November 22, 2024

Darko Rajaković talks Raptors’ Starting Lineup & Why Scottie Barnes Can’t Be Toronto’s Lead Guard

The Toronto Raptors have seen the starting lineup struggle this season but if Scottie Barnes can’t be the lead point guard then there’s no easy solution

The starting lineup for the Toronto Raptors this season isn’t successful.

It’s not breaking news.

Coming into the season it wasn’t hard to see that Toronto’s group might struggle. The starting lineup looked like a basketball team from the 90s with non-shooters and below-average three-point threats spread across the court. The fit was obviously clunky, and the numbers can’t be particularly surprising.

Toronto’s starters, Dennis Schröder, OG Anunoby, Scottie Barnes, Pascal Siakam, and Jakob Poeltl, have been outscored by 3.1 points per 100 possessions this year. That makes the group the ninth-worst lineup of any team’s most-used lineup this season and their offensive rating of 105.8 is the fourth-worst of the league’s most-used lineups. Only Detroit, Memphis, and San Antonio’s most-used lineups have been more offensively inept than Toronto’s starting unit.

“I still believe in our guys. I still believe that this group can figure it out and do a better job,” Raptors coach Darko Rajaković said Thursday. “The last five games with the starters on the floor, we did not do well. They’ve got to be better.”

The Raptors have begun to move away from their starting lineup within games more quickly. Gary Trent Jr. is coming off the bench earlier and joining the team in starter-led lineups either as a replacement for Barnes or Anunoby. While those in-between lineups have been far from perfect, they’ve been better.

Toronto’s offense has been 8.3 points per 100 possessions better with Trent on the court this year compared to when he sits, and the Trent-plus-starters lineups all have had a positive net rating regardless of the combination.

But don’t expect the Raptors to move away from their starting lineup anytime soon.

Siakam, Anunoby, and Barnes aren’t going to the bench. This organization went long enough without a center that moving Poeltl into the sixth-man spot doesn’t seem appealing. Schröder, in theory, could come off the bench, a role he’s filled earlier in his career, but that doesn’t seem particularly interesting to the Raptors either.

There’s a reason Toronto has played just 92 possessions with Barnes as the team’s de facto point guard without Schöder or Malachi Flynn on the court this season. While those lineups have been successful, posting a +36.1 net rating, per Cleaning the Glass, the Raptors aren’t ready to turn the reigns over to Barnes as the full-time point guard quite yet.

“You need a guard who is going to help alleviate the pressure, bringing the ball up the floor,” Rajaković said of the lineups without Schröder or Flynn on the court. “When Scottie is just by himself on the court, sometimes teams are just going to pick up full court, make it hard for him to bring the ball.

“He needs someone to help him. I think he’s good at handling the ball in pick and rolls and making decisions and it’s definitely part of his development doing that more and more.
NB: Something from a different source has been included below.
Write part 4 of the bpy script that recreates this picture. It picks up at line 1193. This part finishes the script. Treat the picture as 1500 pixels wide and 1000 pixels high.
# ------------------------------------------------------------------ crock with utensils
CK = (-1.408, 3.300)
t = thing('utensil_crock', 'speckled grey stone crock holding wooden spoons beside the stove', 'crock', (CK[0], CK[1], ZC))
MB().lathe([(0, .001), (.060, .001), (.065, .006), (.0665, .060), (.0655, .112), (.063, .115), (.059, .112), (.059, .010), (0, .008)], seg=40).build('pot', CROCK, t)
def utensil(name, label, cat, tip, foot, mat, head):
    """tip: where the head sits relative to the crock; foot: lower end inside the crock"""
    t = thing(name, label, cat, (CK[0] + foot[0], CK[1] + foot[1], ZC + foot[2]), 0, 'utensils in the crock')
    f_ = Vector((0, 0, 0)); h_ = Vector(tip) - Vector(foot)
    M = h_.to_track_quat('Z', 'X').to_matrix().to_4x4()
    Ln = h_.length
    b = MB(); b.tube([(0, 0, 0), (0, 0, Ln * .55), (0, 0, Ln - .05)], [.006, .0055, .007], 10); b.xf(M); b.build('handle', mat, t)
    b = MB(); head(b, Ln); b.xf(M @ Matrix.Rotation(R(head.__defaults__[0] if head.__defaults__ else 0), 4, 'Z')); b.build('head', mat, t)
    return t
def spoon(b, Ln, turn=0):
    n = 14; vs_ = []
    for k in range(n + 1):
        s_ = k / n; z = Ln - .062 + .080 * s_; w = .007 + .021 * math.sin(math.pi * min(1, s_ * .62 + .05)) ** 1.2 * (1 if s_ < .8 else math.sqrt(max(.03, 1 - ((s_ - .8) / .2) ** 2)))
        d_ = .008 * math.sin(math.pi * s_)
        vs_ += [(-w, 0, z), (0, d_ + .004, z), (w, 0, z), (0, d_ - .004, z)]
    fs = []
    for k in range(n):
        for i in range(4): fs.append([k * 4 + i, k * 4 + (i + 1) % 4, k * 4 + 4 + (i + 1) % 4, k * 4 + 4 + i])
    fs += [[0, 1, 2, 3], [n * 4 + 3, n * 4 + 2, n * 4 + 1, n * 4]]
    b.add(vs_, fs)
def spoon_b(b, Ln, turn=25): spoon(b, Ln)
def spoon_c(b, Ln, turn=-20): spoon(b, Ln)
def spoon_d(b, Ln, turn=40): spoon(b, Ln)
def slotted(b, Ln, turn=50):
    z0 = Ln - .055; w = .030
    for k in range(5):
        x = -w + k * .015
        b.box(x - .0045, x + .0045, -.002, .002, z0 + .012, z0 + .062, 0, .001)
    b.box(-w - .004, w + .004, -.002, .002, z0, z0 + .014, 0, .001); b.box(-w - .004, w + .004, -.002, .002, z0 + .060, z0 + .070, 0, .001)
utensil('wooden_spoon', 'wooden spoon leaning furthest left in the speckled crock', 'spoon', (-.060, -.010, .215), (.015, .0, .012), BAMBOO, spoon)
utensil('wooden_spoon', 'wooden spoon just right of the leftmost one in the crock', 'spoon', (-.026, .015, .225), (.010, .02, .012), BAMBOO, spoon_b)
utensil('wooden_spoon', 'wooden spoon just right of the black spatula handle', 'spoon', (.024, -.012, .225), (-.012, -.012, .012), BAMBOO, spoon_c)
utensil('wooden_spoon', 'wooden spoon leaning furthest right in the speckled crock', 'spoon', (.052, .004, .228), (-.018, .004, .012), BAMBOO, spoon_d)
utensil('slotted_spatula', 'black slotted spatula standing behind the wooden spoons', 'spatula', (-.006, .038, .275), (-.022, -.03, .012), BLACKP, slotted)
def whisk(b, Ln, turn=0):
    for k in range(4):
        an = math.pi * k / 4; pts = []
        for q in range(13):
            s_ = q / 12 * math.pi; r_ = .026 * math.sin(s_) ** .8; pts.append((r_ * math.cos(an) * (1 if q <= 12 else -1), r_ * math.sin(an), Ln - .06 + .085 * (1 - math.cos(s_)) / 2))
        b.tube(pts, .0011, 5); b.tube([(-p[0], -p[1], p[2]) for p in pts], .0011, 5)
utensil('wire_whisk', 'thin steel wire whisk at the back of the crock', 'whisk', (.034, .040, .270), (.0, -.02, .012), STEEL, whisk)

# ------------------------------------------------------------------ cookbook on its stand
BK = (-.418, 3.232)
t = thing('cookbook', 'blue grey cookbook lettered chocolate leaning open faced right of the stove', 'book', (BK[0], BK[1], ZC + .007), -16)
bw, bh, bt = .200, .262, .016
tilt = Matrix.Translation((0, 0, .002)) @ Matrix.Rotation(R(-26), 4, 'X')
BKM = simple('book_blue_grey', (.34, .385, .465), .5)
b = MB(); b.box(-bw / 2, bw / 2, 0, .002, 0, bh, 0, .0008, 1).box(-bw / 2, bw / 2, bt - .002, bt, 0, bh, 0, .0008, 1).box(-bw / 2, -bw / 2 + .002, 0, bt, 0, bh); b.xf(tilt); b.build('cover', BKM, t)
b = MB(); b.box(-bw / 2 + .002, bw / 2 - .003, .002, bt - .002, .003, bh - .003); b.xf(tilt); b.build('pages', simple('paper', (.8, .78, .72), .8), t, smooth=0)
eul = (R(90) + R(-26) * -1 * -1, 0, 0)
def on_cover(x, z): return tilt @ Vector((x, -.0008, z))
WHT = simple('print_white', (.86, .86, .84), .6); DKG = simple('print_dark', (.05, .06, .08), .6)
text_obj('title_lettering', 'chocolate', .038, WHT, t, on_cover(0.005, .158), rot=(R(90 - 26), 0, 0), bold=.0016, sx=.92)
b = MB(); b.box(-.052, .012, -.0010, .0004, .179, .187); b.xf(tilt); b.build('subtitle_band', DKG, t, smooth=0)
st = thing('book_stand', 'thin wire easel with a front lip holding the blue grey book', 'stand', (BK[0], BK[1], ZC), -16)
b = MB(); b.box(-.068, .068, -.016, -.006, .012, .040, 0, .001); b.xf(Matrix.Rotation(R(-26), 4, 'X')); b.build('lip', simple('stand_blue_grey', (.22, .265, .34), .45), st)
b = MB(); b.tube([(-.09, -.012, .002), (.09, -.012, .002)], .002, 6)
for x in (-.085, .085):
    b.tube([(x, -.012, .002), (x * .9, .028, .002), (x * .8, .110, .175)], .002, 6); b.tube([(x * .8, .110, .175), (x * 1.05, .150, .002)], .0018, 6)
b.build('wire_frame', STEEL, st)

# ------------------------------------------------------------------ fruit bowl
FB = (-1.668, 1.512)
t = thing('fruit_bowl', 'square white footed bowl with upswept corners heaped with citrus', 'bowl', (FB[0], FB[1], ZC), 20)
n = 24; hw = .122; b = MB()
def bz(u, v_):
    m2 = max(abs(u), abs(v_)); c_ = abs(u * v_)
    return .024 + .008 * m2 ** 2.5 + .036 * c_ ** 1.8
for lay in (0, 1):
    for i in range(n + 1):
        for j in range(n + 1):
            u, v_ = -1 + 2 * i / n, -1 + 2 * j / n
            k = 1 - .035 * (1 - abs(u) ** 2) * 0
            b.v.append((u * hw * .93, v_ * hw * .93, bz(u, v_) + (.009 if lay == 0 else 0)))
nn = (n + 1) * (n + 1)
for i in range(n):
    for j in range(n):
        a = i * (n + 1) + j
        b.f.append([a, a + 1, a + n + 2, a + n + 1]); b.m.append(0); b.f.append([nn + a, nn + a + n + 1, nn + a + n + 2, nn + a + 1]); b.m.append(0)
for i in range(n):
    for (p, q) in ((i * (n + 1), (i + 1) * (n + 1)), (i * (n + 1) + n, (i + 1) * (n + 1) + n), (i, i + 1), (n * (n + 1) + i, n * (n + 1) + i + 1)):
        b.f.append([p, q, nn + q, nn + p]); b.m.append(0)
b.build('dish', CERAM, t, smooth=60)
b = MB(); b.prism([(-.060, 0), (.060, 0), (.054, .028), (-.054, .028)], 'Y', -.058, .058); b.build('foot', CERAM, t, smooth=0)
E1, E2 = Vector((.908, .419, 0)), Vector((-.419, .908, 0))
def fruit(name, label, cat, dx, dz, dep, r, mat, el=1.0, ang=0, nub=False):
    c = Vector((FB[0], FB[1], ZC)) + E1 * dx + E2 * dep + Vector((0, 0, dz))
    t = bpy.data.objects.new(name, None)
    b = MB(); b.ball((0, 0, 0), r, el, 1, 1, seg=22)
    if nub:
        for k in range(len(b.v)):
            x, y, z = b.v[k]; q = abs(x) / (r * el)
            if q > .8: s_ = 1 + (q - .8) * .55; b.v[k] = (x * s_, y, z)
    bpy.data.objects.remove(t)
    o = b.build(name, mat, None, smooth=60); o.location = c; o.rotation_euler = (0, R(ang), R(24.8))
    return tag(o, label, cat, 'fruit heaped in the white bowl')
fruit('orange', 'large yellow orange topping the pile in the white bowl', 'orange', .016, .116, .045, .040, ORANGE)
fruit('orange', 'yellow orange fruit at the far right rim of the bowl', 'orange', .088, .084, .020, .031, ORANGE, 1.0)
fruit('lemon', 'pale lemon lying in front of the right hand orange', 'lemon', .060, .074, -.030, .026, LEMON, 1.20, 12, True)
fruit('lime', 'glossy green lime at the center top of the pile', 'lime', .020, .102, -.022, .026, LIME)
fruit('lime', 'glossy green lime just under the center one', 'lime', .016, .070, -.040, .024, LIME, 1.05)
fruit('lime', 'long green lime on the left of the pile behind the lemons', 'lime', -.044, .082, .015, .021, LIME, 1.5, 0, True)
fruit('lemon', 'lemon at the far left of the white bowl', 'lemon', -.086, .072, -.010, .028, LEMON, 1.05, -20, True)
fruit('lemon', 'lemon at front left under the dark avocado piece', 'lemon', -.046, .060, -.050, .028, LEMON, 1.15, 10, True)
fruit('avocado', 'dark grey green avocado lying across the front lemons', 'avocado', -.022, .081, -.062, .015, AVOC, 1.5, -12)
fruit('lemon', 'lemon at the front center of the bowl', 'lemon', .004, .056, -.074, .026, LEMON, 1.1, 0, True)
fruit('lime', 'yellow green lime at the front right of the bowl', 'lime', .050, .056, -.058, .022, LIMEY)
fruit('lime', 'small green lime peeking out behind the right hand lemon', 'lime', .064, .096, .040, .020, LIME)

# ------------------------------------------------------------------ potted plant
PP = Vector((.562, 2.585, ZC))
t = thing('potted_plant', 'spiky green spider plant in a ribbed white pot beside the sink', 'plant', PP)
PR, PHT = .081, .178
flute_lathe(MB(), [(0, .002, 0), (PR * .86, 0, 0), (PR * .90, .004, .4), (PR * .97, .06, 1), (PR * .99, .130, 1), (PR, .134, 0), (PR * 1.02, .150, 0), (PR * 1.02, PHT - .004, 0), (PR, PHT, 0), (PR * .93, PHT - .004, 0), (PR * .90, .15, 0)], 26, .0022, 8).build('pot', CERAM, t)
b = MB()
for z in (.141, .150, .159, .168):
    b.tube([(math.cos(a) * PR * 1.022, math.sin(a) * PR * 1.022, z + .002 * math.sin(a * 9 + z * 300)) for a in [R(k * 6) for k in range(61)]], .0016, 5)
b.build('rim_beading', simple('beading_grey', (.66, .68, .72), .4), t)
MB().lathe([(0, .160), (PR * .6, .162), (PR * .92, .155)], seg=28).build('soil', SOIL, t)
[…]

I just think sometimes having another guy who is capable of bringing the ball, getting us set and organized is helpful.”

And so Toronto is stuck.

Either the Raptors prioritize shooting and spacing in the starting lineup and try to slide Trent in there or they opt, as they have, for the kind of ball-handling and offensive organizational skills that a lead guard like Schröder brings.

Until this roster starts to look different with more diversity of skills and more talent, Toronto is going to face the same problem it’s had all season long. The starters don’t fit together but there’s no obvious solution to fix it.